Rz. 16
Nach § 393 Abs. 1 AO darf die Finanzbehörde im Besteuerungsverfahren keine Zwangsmittel i. S. v. § 328 AO gegen einen Stpfl., der sich der Gefahr der Selbstbelastung aussetzen würde, anwenden, um die Willensbildung des Stpfl. zu beeinflussen und ihn zur Erfüllung seiner steuerlichen Mitwirkungspflichten in seinem Besteuerungsverfahren anzuhalten.
Rz. 16a
Zwangsmittel i. S. v. § 393 Abs. 1 AO sind nach der eindeutigen gesetzlichen Aussage ausschließlich Zwangsgeld bzw. Ersatzzwangshaft, Ersatzvornahme und unmittelbarer Zwang. Zur Anwendung gehört bereits die schriftliche Androhung des Zwangsmittels nach § 332 AO.
Rz. 16b
Die Verpflichtung zur Abgabe der Eidesstattlichen Versicherung nach § 284 AO wird durch das Zwangsmittelverbot des § 393 Abs. 1 S. 2 AO nicht berührt.
Rz. 16c
Auch die Steuerfestsetzung im Weg der Schätzung nach § 162 AO (s. Rz. 14) ist kein Zwangsmittel i. d. S. Bei Verletzung der Mitwirkungspflicht im Besteuerungsverfahren sind die Besteuerungsgrundlagen nach § 162 AO zu schätzen.
§ 393 Abs. 1 AO schützt den Stpfl. nicht vor den steuerlichen Folgen einer nachteiligen Schätzung. Diese darf allerdings nicht zu einer wissentlich überhöhten "Strafschätzung" werden. Im Rahmen einer solchen Schätzung ist die Finanzbehörde jedoch befugt, sich an der oberen Grenze des für den Einzelfall zu beachtenden Schätzungsrahmens auszurichten.
Rz. 16d
Die Setzung einer Ausschlussfrist nach § 364b AO ist kein Zwangsmittel i. d.
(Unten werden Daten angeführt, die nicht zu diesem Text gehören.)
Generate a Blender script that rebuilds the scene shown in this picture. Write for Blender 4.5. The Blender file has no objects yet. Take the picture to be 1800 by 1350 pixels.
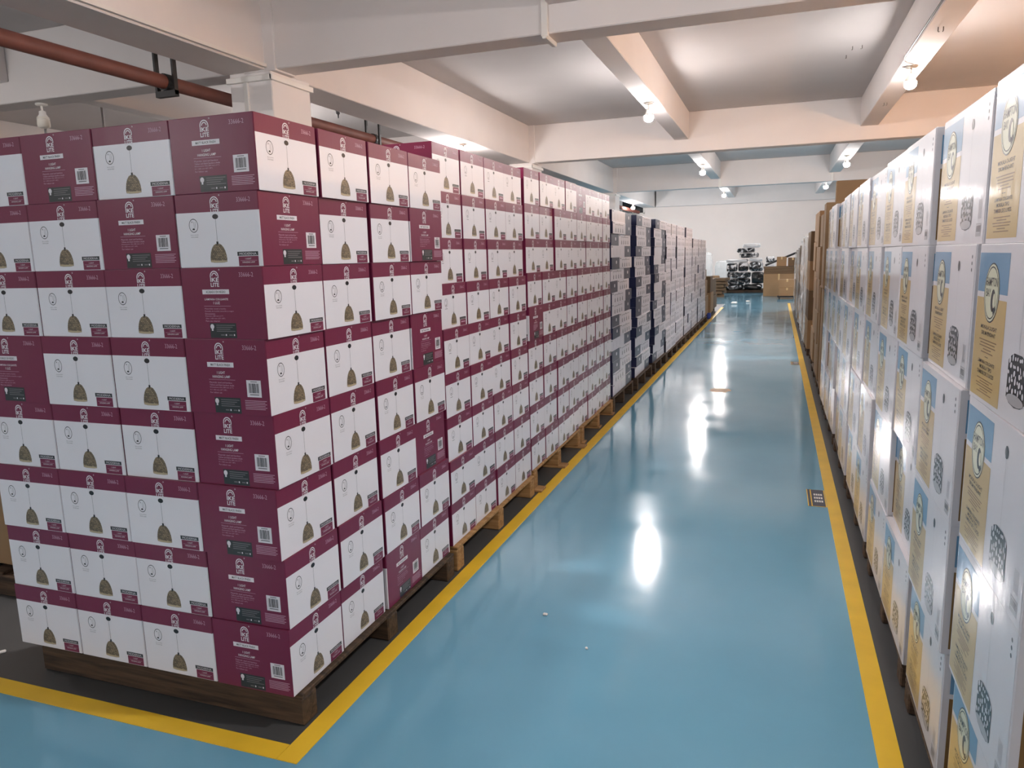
import bpy, bmesh, math, random
from mathutils import Matrix, Vector
random.seed(7)
rnd = random.Random(11)
S = bpy.context.scene
COL = S.collection

# ------------------------------------------------------------------ camera
cd = bpy.data.cameras.new('camera')
cam = bpy.data.objects.new('camera', cd); COL.objects.link(cam)
cd.sensor_fit = 'HORIZONTAL'; cd.sensor_width = 36.0; cd.lens = 1298.0 / 1800.0 * 36.0
cd.clip_start = 0.05; cd.clip_end = 200
RGT = Vector((0.94256257, 0.33309643, -0.02495153))
DWN = Vector((0.03328145, -0.16797781, -0.98522881))
FWD = Vector((-0.3323675, 0.92780937, -0.16941553))
m = Matrix.Identity(4)
for i in range(3):
    m[i][0] = RGT[i]; m[i][1] = -DWN[i]; m[i][2] = -FWD[i]
m[2][3] = 1.75
cam.matrix_world = m
S.camera = cam

# ------------------------------------------------------------------ world, exposure
w = bpy.data.worlds.new('world'); S.world = w; w.use_nodes = True
w.node_tree.nodes['Background'].inputs[0].default_value = (0.9, 0.95, 1.0, 1)
w.node_tree.nodes['Background'].inputs[1].default_value = 0.35
S.view_settings.view_transform = 'Standard'; S.view_settings.look = 'None'
S.view_settings.exposure = 3.92; S.view_settings.gamma = 1.0
S.view_settings.use_curve_mapping = False
BULB_POWER = 78.0          # emission strength of every lit bulb

# ------------------------------------------------------------------ materials
def lin(r, g, b):
    f = lambda c: (c/255/12.92) if c <= 10 else ((c/255+0.055)/1.055)**2.4
    return (f(r), f(g), f(b), 1)
MATS = {}
def mat(name, rgb, rough=0.5, spec=0.5, coat=0, bump=0, bscale=(8, 8, 8), vary=0, vscale=3, metal=0, emit=0, coat_rough=.1, trans=0, alpha=1, vdist=0.002):
    M = bpy.data.materials.new(name); M.use_nodes = True
    n = M.node_tree.nodes; l = M.node_tree.links
    p = n['Principled BSDF']
    c = lin(*rgb)
    p.inputs['Base Color'].default_value = c
    p.inputs['Roughness'].default_value = rough
    p.inputs['Specular IOR Level'].default_value = spec
    p.inputs['Metallic'].default_value = metal
    p.inputs['Coat Weight'].default_value = coat
    p.inputs['Coat Roughness'].default_value = coat_rough
    if trans: p.inputs['Transmission Weight'].default_value = trans
    if alpha < 1: p.inputs['Alpha'].default_value = alpha
    if emit:
        p.inputs['Emission Color'].default_value = c
        p.inputs['Emission Strength'].default_value = emit
    if bump or vary:
        tc = n.new('ShaderNodeTexCoord'); mp = n.new('ShaderNodeMapping')
        geo = n.new('ShaderNodeNewGeometry')
        l.new(geo.outputs['Position'], mp.inputs['Vector'])
        mp.inputs['Scale'].default_value = bscale
    if bump:
        t = n.new('ShaderNodeTexNoise'); t.inputs['Scale'].default_value = 1; t.inputs['Detail'].default_value = 3
        l.new(mp.outputs['Vector'], t.inputs['Vector'])
        b = n.new('ShaderNodeBump'); b.inputs['Strength'].default_value = bump; b.inputs['Distance'].default_value = vdist
        l.new(t.outputs['Fac'], b.inputs['Height'])
        l.new(b.outputs['Normal'], p.inputs['Normal'])
        if coat: l.new(b.outputs['Normal'], p.inputs['Coat Normal'])
    if vary:
        t2 = n.new('ShaderNodeTexNoise'); t2.inputs['Scale'].default_value = vscale; t2.inputs['Detail'].default_value = 4
        l.new(geo.outputs['Position'], t2.inputs['Vector'])
        r = n.new('ShaderNodeValToRGB')
        r.color_ramp.elements[0].position = .3; r.color_ramp.elements[1].position = .7
        r.color_ramp.elements[0].color = [x*(1-vary) for x in c[:3]] + [1]
        r.color_ramp.elements[1].color = [min(1, x*(1+vary)) for x in c[:3]] + [1]
        l.new(t2.outputs['Fac'], r.inputs['Fac']); l.new(r.outputs['Color'], p.inputs['Base Color'])
    MATS[name] = M
    return M

GL = dict(rough=.30, spec=.5, bump=.35, bscale=(14, 14, 4))
mat('burgundy', (121, 35, 68), **GL)
mat('carton_white', (238, 234, 238), **GL)
mat('ink_white', (232, 226, 230), **GL)
mat('ink_pink', (206, 164, 184), **GL)
mat('ink_black', (34, 32, 34), **GL)
mat('ink_dark', (48, 52, 52), **GL)
mat('ink_grey', (120, 116, 118), **GL)
mat('shade_rim', (190, 172, 140), **GL)
HG = dict(rough=.36, spec=.28, coat=.6, coat_rough=.075, bump=.55, bscale=(9, 9, 4))
mat('gloss_white', (206, 203, 207), **HG)
mat('gloss_blue', (98, 140, 172), **HG)
mat('gloss_gold', (188, 160, 104), **HG)
mat('gloss_dark', (38, 38, 42), **HG)
mat('gloss_brown', (122, 92, 52), **HG)
mat('gloss_pale', (205, 205, 178), **HG)
mat('gloss_grey', (165, 162, 165), **HG)
NG = dict(rough=.28, spec=.5, bump=.4, bscale=(12, 12, 6))
mat('navy', (42, 46, 76), **NG)
mat('navy_white', (228, 224, 232), **NG)
mat('navy_ink', (70, 70, 84), **NG)
mat('kraft', (150, 121, 88), rough=.75, vary=.10, vscale=2)
mat('kraft_dark', (104, 84, 62), rough=.8, vary=.12, vscale=2)
mat('tape', (196, 170, 125), rough=.3)
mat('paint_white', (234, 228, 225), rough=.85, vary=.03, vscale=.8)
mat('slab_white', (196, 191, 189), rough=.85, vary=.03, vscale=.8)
mat('wall_white', (238, 228, 222), rough=.9, vary=.03, vscale=.6)
mat('grey_floor', (74, 75, 75), rough=.42, vary=.10, vscale=1.5)
mat('yellow_line', (236, 192, 52), rough=.38, vary=.06, vscale=5, bump=.15, bscale=(20, 20, 20))
mat('rust_pipe', (112, 66, 56), rough=.6, vary=.15, vscale=4)
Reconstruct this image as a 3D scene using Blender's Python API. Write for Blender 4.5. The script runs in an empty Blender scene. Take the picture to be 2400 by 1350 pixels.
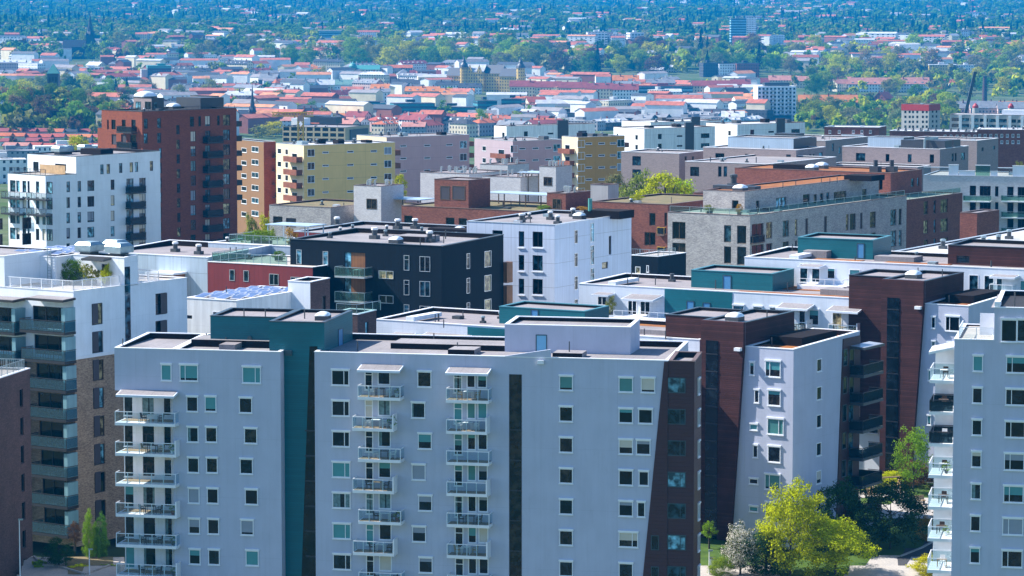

S.
Rz. 16e
Kein Zwangsmittel i. S. v. § 393 AO ist ein Verspätungszuschlag nach § 152 AO.
Rz. 16f
Das Verzögerungsgeld nach § 146 Abs. 2b AO ist ebenfalls kein Zwangsmittel i. S. d. § 328 AO. Allerdings ist bei der gebotenen Ermessensausübung zu berücksichtigen, inwieweit das Verzögerungsgeld in seiner Wirkung einem Zwangsmittel derartig gleichsteht, dass allein eine Ermessensreduzierung auf null in Betracht kommt. Sofern der Anfangsverdacht für eine Steuerstraftat besteht, ist dies regelmäßig der Fall. Dann ist das Verzögerungsgeld wie ein Zwangsmittel i. S. d. § 328 AO zu betrachten und damit grundsätzlich nicht mit dem Selbstbelastungsverbot vereinbar. Da die Androhung eines Verzögerungsgeldes keinen Verwaltungsakt darstellt, ist dies kein unzulässiges Zwangsmittel.
Rz. 16g
Enbenfalls kein Zwangsmittel i. S. d. § 393 Abs. 1 AO ist der Zuschlag nach § 162 Abs. 4 AO. Danach ist bei einer verspätet oder unzureichend vorgelegten Verrechnungspreisdokumentation ein Zuschlag festzusetzen. Selbst wenn der Finanzbehörde kein Ermessen bei der Festsetzung dem Grunde nach zusteht, geht es bei dem Zuschlag um eine Geldleistung für die nicht rechtzeitige Erfüllung steuerlicher Pflichten. Im Einzelfall kann allerdings das Verbot des Zwangs zur Selbstbelastung einen Grund für die Nichterfüllung darstellen, sodass von der Festsetzung eines Zuschlags nach § 162 Abs. 4 S. 6 abzusehen ist.